Recently, I was listening to a series of lectures based on Democracy in America the classic review of politics and society in the United States during the 1830s. Alexis de Tocqueville (1805 – 1859) was a young Frenchman who visited the United States for nine months in 1831 and 1832. Ostensibly, he was here on behest of the French government to review the prison system. His personal goals were much broader.

He and a friend, Gustav de Beaumont, visited much of the United States. They interviewed citizens, reviewed documents, attended community meetings and observed federal, state, and local governmental activities of all branches: executive, legislative and judicial. They also collected books, newspapers, and documents. They visited cities and rural areas in the north and in the south.  They even ventured as far as Wisconsin, then western edge of the American Frontier.  

While they did produce a report on American prisons, which were then relatively progressive in the United States compared to the rest of the world, de Tocqueville had in mind all along that he would write a critique of the United States as he saw it. This eventually became a four-volume set published between 1835 and 1856.

I first became familiar with de Tocqueville when I read a much-abridged version of Democracy in America for an Early American History course. I believe it was probably about 250 pages. That is brief compared to the 926-page behemoth that I recently bought online.

I was interested not so much in what I remembered from my previous reading of his works as I was with what I didn’t remember. In particular, in one of his last chapters, de Tocqueville talks about the conditions under which despotism may arise in America.

As I have done previously with the writings of historic people, I’m going to present de Tocqueville’s writings in his own words without comment or analysis by me. Keep in mind that he wrote 180 years ago. It’s not as amazing that he got some things wrong, as it is how much insight he had into the problems that may potentially arise in America.

 The excerpts in this post are from Book 4, Chapter 6:  What Sort of Despotism Democratic Nations have to Fear.

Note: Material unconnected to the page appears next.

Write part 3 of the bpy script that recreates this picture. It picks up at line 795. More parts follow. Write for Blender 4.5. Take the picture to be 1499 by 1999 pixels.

I had remarked during my stay in the United States, the democratic state of society, similar to that of the Americans, might offer singular facilities for the establishment of despotism; and I perceived, upon my return to Europe, how much use had already been made by most of our rulers, of the notions, the sentiments, and the wants engendered by this same social condition, for the purpose of extending the circle of their power.

But it would seem, that if despotism were to be established among the democratic nations of our days it might assume a different character; It would be more extensive and more mild; It would degrade men without tormenting them.

I think then that the species of oppression by which democratic nations are menaced is unlike anything which ever existed before in the world: our contemporaries will find no prototypes in their memories. I’m trying myself to choose an expression which will accurately convey the whole of the idea I have formed of it, but in vain; the old words “despotism” and “tyranny “ are inappropriate: the thing itself is new; and since I cannot name, it I must attempt to define it.

The first thing that strikes the observation is an innumerable multitude of men all equal and alike incessantly endeavoring to procure the petty and poultry pleasures which they glut their lives. Each of them, living apart, is a stranger to the fate of all the rest – his children and his private friends constitute to him the whole world of mankind; as for the rest of his fellow citizens, he feels them not; exists but in himself and for himself alone; and if his kindred will remain with him, he may be said at any rate to have lost his country.

Above this race of men stands an immense and tutelary power… That power is absolute, minute, regular, provident, and mild. It would be like the authority of a parent, if, like that authority, its object was to prepare men for manhood; but it seeks on the contrary to keep them in perpetual childhood: it is well content that the people should rejoice, provided they think nothing but rejoicing.

… What remains, but to spare them all the cares of thinking and all the troubles of living?

After having thus successfully taken each member of the community into its powerful grasp, and fashioned them at will, the supreme power then extends its arm over the whole community. It covers the surface of society with a network of small, complicated rules, minute and uniform, though which the most original minds and the most energetic characters cannot penetrate, to rise above the crowd. The will of man is not shattered, but softened, bent, and guided: men are seldom forced to act but they’re constantly restrained from acting… It does not tyrannize but it compresses, innervates, extinguishes, and stupefies the people…

Subjugation in minor affairs breaks out every day, and is felt by the whole community indiscriminately. It does not drive men to resistance, but it crosses them at every turn, till they are led to surrender the exercise of their will.

It is in vain to summon the people, which has been rendered so dependent on the central power, to choose from time to time the representative of that power; this rare and brief exercise of their free choice, however important it may be, will not prevent them from gradually losing the facilities of thinking, feeling and acting for themselves and thus gradually falling below the level of humanity. It had that they will soon become incapable of exercising the great and only privilege which remains to them.

 The nations of our time cannot prevent the conditions of men from becoming equal; but it depends upon themselves whether the principle of equality is to lead them to servitude or freedom, to knowledge or barbarism, to prosperity or to wretchedness.

The illustration at the beginning of this post is not intended to be a portrait of de Tocqueville, but rather illustrative of the time.